_Dataset content_
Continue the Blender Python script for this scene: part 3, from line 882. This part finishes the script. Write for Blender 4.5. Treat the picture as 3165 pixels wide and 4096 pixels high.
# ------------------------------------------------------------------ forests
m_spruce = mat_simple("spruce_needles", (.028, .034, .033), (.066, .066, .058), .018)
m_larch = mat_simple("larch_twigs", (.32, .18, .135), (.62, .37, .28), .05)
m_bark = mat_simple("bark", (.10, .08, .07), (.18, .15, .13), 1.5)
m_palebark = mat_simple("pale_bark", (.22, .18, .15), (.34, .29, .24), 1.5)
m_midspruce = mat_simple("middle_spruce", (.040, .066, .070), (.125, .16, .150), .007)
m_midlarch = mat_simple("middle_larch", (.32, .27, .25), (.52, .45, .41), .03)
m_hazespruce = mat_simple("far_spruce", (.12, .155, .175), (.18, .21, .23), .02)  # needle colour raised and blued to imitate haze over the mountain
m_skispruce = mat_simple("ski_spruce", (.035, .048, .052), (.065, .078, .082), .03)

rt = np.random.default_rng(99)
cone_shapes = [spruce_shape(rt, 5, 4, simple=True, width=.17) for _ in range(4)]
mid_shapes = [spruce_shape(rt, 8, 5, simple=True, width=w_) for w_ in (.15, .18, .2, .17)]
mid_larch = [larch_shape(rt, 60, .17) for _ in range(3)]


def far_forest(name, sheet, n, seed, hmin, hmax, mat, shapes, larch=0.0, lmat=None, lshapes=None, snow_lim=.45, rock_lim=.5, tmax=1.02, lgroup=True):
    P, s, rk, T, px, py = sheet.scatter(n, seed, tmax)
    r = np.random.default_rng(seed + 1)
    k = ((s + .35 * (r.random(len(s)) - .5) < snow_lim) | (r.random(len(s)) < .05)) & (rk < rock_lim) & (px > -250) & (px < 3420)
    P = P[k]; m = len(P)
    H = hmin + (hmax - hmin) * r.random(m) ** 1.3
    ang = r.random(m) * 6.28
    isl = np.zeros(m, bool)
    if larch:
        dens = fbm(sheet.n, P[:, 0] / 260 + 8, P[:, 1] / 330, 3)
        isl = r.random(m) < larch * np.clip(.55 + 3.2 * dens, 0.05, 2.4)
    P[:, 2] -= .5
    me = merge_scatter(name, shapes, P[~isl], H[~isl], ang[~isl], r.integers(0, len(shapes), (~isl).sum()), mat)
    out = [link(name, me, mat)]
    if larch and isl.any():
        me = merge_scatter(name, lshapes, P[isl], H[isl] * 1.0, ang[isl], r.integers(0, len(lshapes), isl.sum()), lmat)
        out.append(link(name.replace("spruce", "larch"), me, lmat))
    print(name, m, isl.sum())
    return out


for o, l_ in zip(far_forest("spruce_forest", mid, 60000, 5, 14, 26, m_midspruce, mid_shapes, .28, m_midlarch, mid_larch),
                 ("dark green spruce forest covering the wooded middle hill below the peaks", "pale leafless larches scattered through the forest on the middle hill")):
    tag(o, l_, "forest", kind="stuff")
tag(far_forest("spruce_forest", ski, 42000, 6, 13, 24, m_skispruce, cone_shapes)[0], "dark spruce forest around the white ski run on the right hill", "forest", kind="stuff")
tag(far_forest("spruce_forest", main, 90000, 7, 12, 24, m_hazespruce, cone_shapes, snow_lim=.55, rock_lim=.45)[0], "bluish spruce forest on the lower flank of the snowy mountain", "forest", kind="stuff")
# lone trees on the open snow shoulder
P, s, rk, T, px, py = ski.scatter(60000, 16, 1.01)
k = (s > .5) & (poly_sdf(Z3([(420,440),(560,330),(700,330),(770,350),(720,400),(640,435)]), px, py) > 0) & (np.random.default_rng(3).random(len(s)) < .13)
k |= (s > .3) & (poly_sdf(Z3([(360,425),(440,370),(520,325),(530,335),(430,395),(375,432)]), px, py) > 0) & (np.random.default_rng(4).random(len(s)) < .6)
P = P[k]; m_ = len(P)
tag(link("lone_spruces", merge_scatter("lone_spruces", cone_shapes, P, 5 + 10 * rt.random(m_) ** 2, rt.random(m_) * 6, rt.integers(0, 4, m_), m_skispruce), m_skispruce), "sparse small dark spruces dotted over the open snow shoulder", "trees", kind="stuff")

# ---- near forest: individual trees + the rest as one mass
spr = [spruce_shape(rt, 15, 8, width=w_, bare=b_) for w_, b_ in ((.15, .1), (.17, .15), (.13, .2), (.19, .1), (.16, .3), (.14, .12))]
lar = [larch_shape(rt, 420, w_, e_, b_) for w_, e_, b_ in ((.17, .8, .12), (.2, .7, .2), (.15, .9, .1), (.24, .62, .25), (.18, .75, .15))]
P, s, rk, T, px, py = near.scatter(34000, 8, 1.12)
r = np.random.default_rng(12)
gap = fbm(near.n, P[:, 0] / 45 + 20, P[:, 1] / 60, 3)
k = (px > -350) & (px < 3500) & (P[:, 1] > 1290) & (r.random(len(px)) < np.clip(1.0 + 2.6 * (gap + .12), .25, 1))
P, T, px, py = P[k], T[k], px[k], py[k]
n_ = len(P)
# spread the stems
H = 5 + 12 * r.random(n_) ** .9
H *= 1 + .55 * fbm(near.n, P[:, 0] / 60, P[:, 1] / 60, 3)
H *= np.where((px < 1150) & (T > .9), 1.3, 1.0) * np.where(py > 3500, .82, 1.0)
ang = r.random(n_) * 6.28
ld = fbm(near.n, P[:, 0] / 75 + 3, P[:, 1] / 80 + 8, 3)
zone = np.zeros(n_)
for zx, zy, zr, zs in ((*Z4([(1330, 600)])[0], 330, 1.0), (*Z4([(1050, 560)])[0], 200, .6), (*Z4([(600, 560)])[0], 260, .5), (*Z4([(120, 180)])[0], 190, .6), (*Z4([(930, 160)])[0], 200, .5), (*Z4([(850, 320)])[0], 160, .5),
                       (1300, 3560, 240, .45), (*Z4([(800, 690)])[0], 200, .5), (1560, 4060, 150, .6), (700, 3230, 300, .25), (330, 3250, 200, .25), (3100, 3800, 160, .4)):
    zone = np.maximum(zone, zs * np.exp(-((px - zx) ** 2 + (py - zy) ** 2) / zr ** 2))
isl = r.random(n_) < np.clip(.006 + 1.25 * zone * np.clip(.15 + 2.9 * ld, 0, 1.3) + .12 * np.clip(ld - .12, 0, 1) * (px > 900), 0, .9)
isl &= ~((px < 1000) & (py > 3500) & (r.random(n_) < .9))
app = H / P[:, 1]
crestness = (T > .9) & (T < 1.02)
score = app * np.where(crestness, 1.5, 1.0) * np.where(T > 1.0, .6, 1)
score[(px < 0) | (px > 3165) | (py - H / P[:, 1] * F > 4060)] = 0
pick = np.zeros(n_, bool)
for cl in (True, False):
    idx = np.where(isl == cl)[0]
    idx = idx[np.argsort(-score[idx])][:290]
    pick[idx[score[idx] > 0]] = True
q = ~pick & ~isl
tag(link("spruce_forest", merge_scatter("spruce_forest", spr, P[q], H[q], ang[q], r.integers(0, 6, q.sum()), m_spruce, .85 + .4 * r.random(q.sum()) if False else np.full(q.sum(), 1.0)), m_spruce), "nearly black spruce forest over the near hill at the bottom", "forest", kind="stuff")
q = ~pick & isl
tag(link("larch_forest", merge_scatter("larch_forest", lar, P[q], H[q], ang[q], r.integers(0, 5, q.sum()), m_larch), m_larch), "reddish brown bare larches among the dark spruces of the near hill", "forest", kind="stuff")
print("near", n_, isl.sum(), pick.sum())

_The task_
Output all of the material exactly as written.

_Right answer_
Continue the Blender Python script for this scene: part 3, from line 882. This part finishes the script. Write for Blender 4.5. Treat the picture as 3165 pixels wide and 4096 pixels high.
# ------------------------------------------------------------------ forests
m_spruce = mat_simple("spruce_needles", (.028, .034, .033), (.066, .066, .058), .018)
m_larch = mat_simple("larch_twigs", (.32, .18, .135), (.62, .37, .28), .05)
m_bark = mat_simple("bark", (.10, .08, .07), (.18, .15, .13), 1.5)
m_palebark = mat_simple("pale_bark", (.22, .18, .15), (.34, .29, .24), 1.5)
m_midspruce = mat_simple("middle_spruce", (.040, .066, .070), (.125, .16, .150), .007)
m_midlarch = mat_simple("middle_larch", (.32, .27, .25), (.52, .45, .41), .03)
m_hazespruce = mat_simple("far_spruce", (.12, .155, .175), (.18, .21, .23), .02)  # needle colour raised and blued to imitate haze over the mountain
m_skispruce = mat_simple("ski_spruce", (.035, .048, .052), (.065, .078, .082), .03)

rt = np.random.default_rng(99)
cone_shapes = [spruce_shape(rt, 5, 4, simple=True, width=.17) for _ in range(4)]
mid_shapes = [spruce_shape(rt, 8, 5, simple=True, width=w_) for w_ in (.15, .18, .2, .17)]
mid_larch = [larch_shape(rt, 60, .17) for _ in range(3)]


def far_forest(name, sheet, n, seed, hmin, hmax, mat, shapes, larch=0.0, lmat=None, lshapes=None, snow_lim=.45, rock_lim=.5, tmax=1.02, lgroup=True):
    P, s, rk, T, px, py = sheet.scatter(n, seed, tmax)
    r = np.random.default_rng(seed + 1)
    k = ((s + .35 * (r.random(len(s)) - .5) < snow_lim) | (r.random(len(s)) < .05)) & (rk < rock_lim) & (px > -250) & (px < 3420)
    P = P[k]; m = len(P)
    H = hmin + (hmax - hmin) * r.random(m) ** 1.3
    ang = r.random(m) * 6.28
    isl = np.zeros(m, bool)
    if larch:
        dens = fbm(sheet.n, P[:, 0] / 260 + 8, P[:, 1] / 330, 3)
        isl = r.random(m) < larch * np.clip(.55 + 3.2 * dens, 0.05, 2.4)
    P[:, 2] -= .5
    me = merge_scatter(name, shapes, P[~isl], H[~isl], ang[~isl], r.integers(0, len(shapes), (~isl).sum()), mat)
    out = [link(name, me, mat)]
    if larch and isl.any():
        me = merge_scatter(name, lshapes, P[isl], H[isl] * 1.0, ang[isl], r.integers(0, len(lshapes), isl.sum()), lmat)
        out.append(link(name.replace("spruce", "larch"), me, lmat))
    print(name, m, isl.sum())
    return out


for o, l_ in zip(far_forest("spruce_forest", mid, 60000, 5, 14, 26, m_midspruce, mid_shapes, .28, m_midlarch, mid_larch),
                 ("dark green spruce forest covering the wooded middle hill below the peaks", "pale leafless larches scattered through the forest on the middle hill")):
    tag(o, l_, "forest", kind="stuff")
tag(far_forest("spruce_forest", ski, 42000, 6, 13, 24, m_skispruce, cone_shapes)[0], "dark spruce forest around the white ski run on the right hill", "forest", kind="stuff")
tag(far_forest("spruce_forest", main, 90000, 7, 12, 24, m_hazespruce, cone_shapes, snow_lim=.55, rock_lim=.45)[0], "bluish spruce forest on the lower flank of the snowy mountain", "forest", kind="stuff")
# lone trees on the open snow shoulder
P, s, rk, T, px, py = ski.scatter(60000, 16, 1.01)
k = (s > .5) & (poly_sdf(Z3([(420,440),(560,330),(700,330),(770,350),(720,400),(640,435)]), px, py) > 0) & (np.random.default_rng(3).random(len(s)) < .13)
k |= (s > .3) & (poly_sdf(Z3([(360,425),(440,370),(520,325),(530,335),(430,395),(375,432)]), px, py) > 0) & (np.random.default_rng(4).random(len(s)) < .6)
P = P[k]; m_ = len(P)
tag(link("lone_spruces", merge_scatter("lone_spruces", cone_shapes, P, 5 + 10 * rt.random(m_) ** 2, rt.random(m_) * 6, rt.integers(0, 4, m_), m_skispruce), m_skispruce), "sparse small dark spruces dotted over the open snow shoulder", "trees", kind="stuff")

# ---- near forest: individual trees + the rest as one mass
spr = [spruce_shape(rt, 15, 8, width=w_, bare=b_) for w_, b_ in ((.15, .1), (.17, .15), (.13, .2), (.19, .1), (.16, .3), (.14, .12))]
lar = [larch_shape(rt, 420, w_, e_, b_) for w_, e_, b_ in ((.17, .8, .12), (.2, .7, .2), (.15, .9, .1), (.24, .62, .25), (.18, .75, .15))]
P, s, rk, T, px, py = near.scatter(34000, 8, 1.12)
r = np.random.default_rng(12)
gap = fbm(near.n, P[:, 0] / 45 + 20, P[:, 1] / 60, 3)
k = (px > -350) & (px < 3500) & (P[:, 1] > 1290) & (r.random(len(px)) < np.clip(1.0 + 2.6 * (gap + .12), .25, 1))
P, T, px, py = P[k], T[k], px[k], py[k]
n_ = len(P)
# spread the stems
H = 5 + 12 * r.random(n_) ** .9
H *= 1 + .55 * fbm(near.n, P[:, 0] / 60, P[:, 1] / 60, 3)
H *= np.where((px < 1150) & (T > .9), 1.3, 1.0) * np.where(py > 3500, .82, 1.0)
ang = r.random(n_) * 6.28
ld = fbm(near.n, P[:, 0] / 75 + 3, P[:, 1] / 80 + 8, 3)
zone = np.zeros(n_)
for zx, zy, zr, zs in ((*Z4([(1330, 600)])[0], 330, 1.0), (*Z4([(1050, 560)])[0], 200, .6), (*Z4([(600, 560)])[0], 260, .5), (*Z4([(120, 180)])[0], 190, .6), (*Z4([(930, 160)])[0], 200, .5), (*Z4([(850, 320)])[0], 160, .5),
                       (1300, 3560, 240, .45), (*Z4([(800, 690)])[0], 200, .5), (1560, 4060, 150, .6), (700, 3230, 300, .25), (330, 3250, 200, .25), (3100, 3800, 160, .4)):
    zone = np.maximum(zone, zs * np.exp(-((px - zx) ** 2 + (py - zy) ** 2) / zr ** 2))
isl = r.random(n_) < np.clip(.006 + 1.25 * zone * np.clip(.15 + 2.9 * ld, 0, 1.3) + .12 * np.clip(ld - .12, 0, 1) * (px > 900), 0, .9)
isl &= ~((px < 1000) & (py > 3500) & (r.random(n_) < .9))
app = H / P[:, 1]
crestness = (T > .9) & (T < 1.02)
score = app * np.where(crestness, 1.5, 1.0) * np.where(T > 1.0, .6, 1)
score[(px < 0) | (px > 3165) | (py - H / P[:, 1] * F > 4060)] = 0
pick = np.zeros(n_, bool)
for cl in (True, False):
    idx = np.where(isl == cl)[0]
    idx = idx[np.argsort(-score[idx])][:290]
    pick[idx[score[idx] > 0]] = True
q = ~pick & ~isl
tag(link("spruce_forest", merge_scatter("spruce_forest", spr, P[q], H[q], ang[q], r.integers(0, 6, q.sum()), m_spruce, .85 + .4 * r.random(q.sum()) if False else np.full(q.sum(), 1.0)), m_spruce), "nearly black spruce forest over the near hill at the bottom", "forest", kind="stuff")
q = ~pick & isl
tag(link("larch_forest", merge_scatter("larch_forest", lar, P[q], H[q], ang[q], r.integers(0, 5, q.sum()), m_larch), m_larch), "reddish brown bare larches among the dark spruces of the near hill", "forest", kind="stuff")
print("near", n_, isl.sum(), pick.sum())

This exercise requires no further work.